Hydrologic and Geochemical Influences On Nitrate Abundance In Groundwater In Agricultural Settings.

Nitrate (NO₃^- -N) contamination of groundwater and associated surface waters is an increasingly important global issue with multiple impacts on terrestrial, aquatic and atmospheric environments. Investigation of the distribution of hydrogeochemical variables and their connection with the occurrence of NO₃^- -N provides better insights into the prediction of the environmental risk associated with nitrogen use within agricultural systems. The research objective was to evaluate the effect of hydrogeological setting on agriculturally derived groundwater NO₃^- -N occurrence. Piezometers (n = 36) were installed at three depths across four contrasting agricultural research sites.

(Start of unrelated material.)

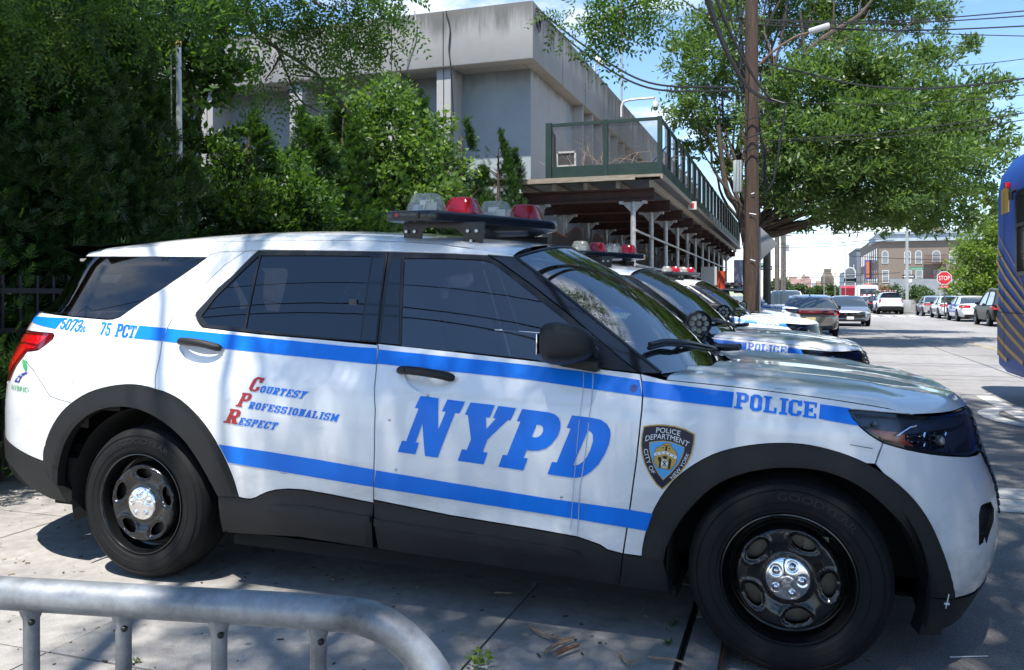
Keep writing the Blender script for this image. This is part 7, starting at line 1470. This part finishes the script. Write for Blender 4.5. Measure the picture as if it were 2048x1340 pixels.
for u in (-1.7, ub - .1):
    mb = MB(); nn = np.array([-dB[1], dB[0], 0]); mb.tube([tl_(u, .17), tl_(u, .03) + nn * .0, tl_(u, .015) + nn * .30], .014, 8); mb.tube([tl_(u, .03), tl_(u, .015) - nn * .30], .014, 8); mb.build('foot', M_galv, bar, smooth=True)
# ================================================================== utility pole and its load
M_wood = mat('weathered_pole_wood', (.070, .044, .030), .9, noise=.5, nscale=5, bump=.9, bscale=14, stretch=(6, 6, .5))
UPX, UPY = rel(-.75, 17)[:2]; pole = empty('utility_pole', (UPX, UPY, 0)); tag(pole, 'thick brown wooden utility pole hung with wires in front of the oak', 'utility pole')
mb = MB(); mb.lathe([(.155, -.1), (.145, 1.2), (.135, 4), (.122, 7), (.112, 10.5), (.0, 10.52)], n=20); mb.build('shaft', M_wood, pole, smooth=True)
mb = MB(); mb.box((-.26, -.12, 3.75), (.16, .14, .62)); mb.build('junction_box', mat('grey_box', (.33, .36, .34), .6), pole, bevel=.02)
mb = MB()
for z in (4.9, 4.55, 4.3): mb.tube([(-.19, -.1, z), (-.1, -.19, z - .08), (.1, -.18, z - .02), (.19, -.05, z + .06)], .014, 5)
for k in range(7): mb.tube(catmull([(.19 + .02 * (k % 3), -.08, 4.5 - .2 * k * .6), (.27, -.1, 4.2 - .1 * k), (.22, -.12, 3.95 - .08 * k), (.17, -.14, 3.8 - .05 * k)], 4), .010, 4)
mb.tube(catmull([(.12, -.14, 5.3), (.55, -.2, 5.12), (.62, -.2, 5.0), (.50, -.2, 4.1), (.40, -.2, 3.6), (.2, -.17, 3.3)], 5), .022, 6); mb.build('cable_loop', M_cab, pole, smooth=True)
mb = MB()
for k in range(5): mb.tube([(-.17 - .02 * (k % 2), -.1, 7.0 - .34 * k), (-.20, -.12, 6.85 - .34 * k)], .035, 6)
mb.tube([(-.19, -.1, 7.2), (-.19, -.1, 5.2)], .02, 6); mb.build('conduit', M_cab, pole, smooth=True)
for z, a, w_ in ((3.0, .2, .13), (2.1, .3, .10), (3.4, -.3, .06)): mb = MB(); mb.box((.03, -.166, z), (w_, .006, .016), ry=a); mb.build('paper_scrap', M_let, pole)
mb = MB(); mb.tube(catmull([(.1, 0, 5.9), (.4, -.05, 6.15), (.8, -.1, 6.38), (1.05, -.1, 6.44)], 5), .022, 7); mb.build('lamp_arm', M_wood if False else mat('rust_arm', (.16, .09, .06), .7), pole, smooth=True)
mb = MB(); mb.box((1.24, -.1, 6.50), (.40, .18, .09), ry=-.22); mb.build('lamp_head', mat('lamp_grey', (.55, .56, .56), .4), pole, bevel=.04)
def wire(pts, r, label, k=10, group='overhead wires'):
    mb = MB(); q = catmull(pts, k); mb.tube(q, r, 5, cap=False); o = mb.build('overhead_wire', M_cab, smooth=True); tag(o, label, 'wire', group); return o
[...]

Groundwater was sampled monthly for chemistry and dissolved gas, between Feb, 2009 and Jan, 2011. Mean groundwater NO₃^- -N ranged 0.7–14.6 mg L^-1, with site and groundwater depth being statistically significant (p < 0.001). Unsaturated zone thickness and saturated hydraulic conductivity (K_sat) were significantly correlated with dissolved oxygen (DO) and redox potential (Eh) across sites. Groundwater NO₃^- -N occurrence was significantly negatively related to DOC and methane and positively related with Eh and K_sat. Reduction of NO₃^- -N started at Eh potentials <150 mV while significant NO₃^- -N reduction occurred at <100 mV. Indications of heterotrophic and autotrophic denitrification were observed through elevated dissolved organic carbon (DOC) and oxidation of metal bound sulphur, as indicated by sulphate (SO₄^2-). Land application of waste water created denitrification hot spots due to high DOC losses. Hydrogeological settings significantly influenced groundwater nitrate occurrence and suggested denitrification as the main control.